Source:
https://scmp.com/article/399601/hubei-relax-its-one-child-regulation

Hubei to relax its one-child regulation

Hubei has become the latest province to revise its birth-control policy since the amended national family planning law was implemented in September.

The new provincial policy has been approved by the central government and will be put in place next month.

Explaining the revisions, an official with the Hubei Family Planning Commission, said: 'Couples in which both the husband and the wife are only children will be allowed to have a second child, provided that their first child is a girl. It doesn't matter whether they live in the towns or rural villages.'

However, rural couples in which one partner is disabled will not be allowed another child, as it would be considered an added burden on the family, the provincial government said.

The official refused to comment on how many more couples would be eligible to have a second child under the new policy, but said he expected Hubei's birth rate to stay the same.

'We have always allowed couples in exceptional circumstances to have a second child. It's just that we've modified the exceptions,' he said.

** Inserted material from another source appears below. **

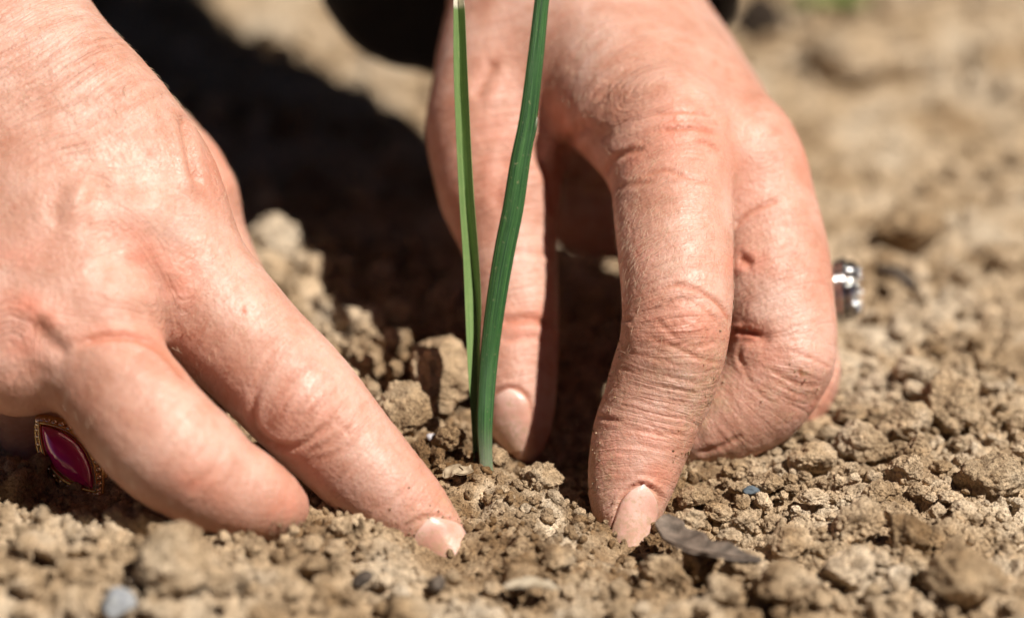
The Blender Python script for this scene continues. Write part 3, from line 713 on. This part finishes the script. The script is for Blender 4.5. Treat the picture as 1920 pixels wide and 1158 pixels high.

In September Beijing implemented the amended Population and Family Planning Law, which set in stone the one-child policy introduced 22 years earlier. The law introduced 'social compensation fees' to cover the cost to society of an additional child plus heavy fines for parents with unapproved children. It also gave provincial governments the freedom to allow certain couples to have a second child.

A spokeswoman for the State Family Planning Commission said she had no official statistics on how many provinces had revised their birth-control policies since the new law was implemented, but insisted the country's family planning policy had not changed.

'The central government always upholds its policy, but details and exceptions can vary from one province to another,' the official said.

Beijing wants to keep the nation's population below 1.4 billion until at least 2010.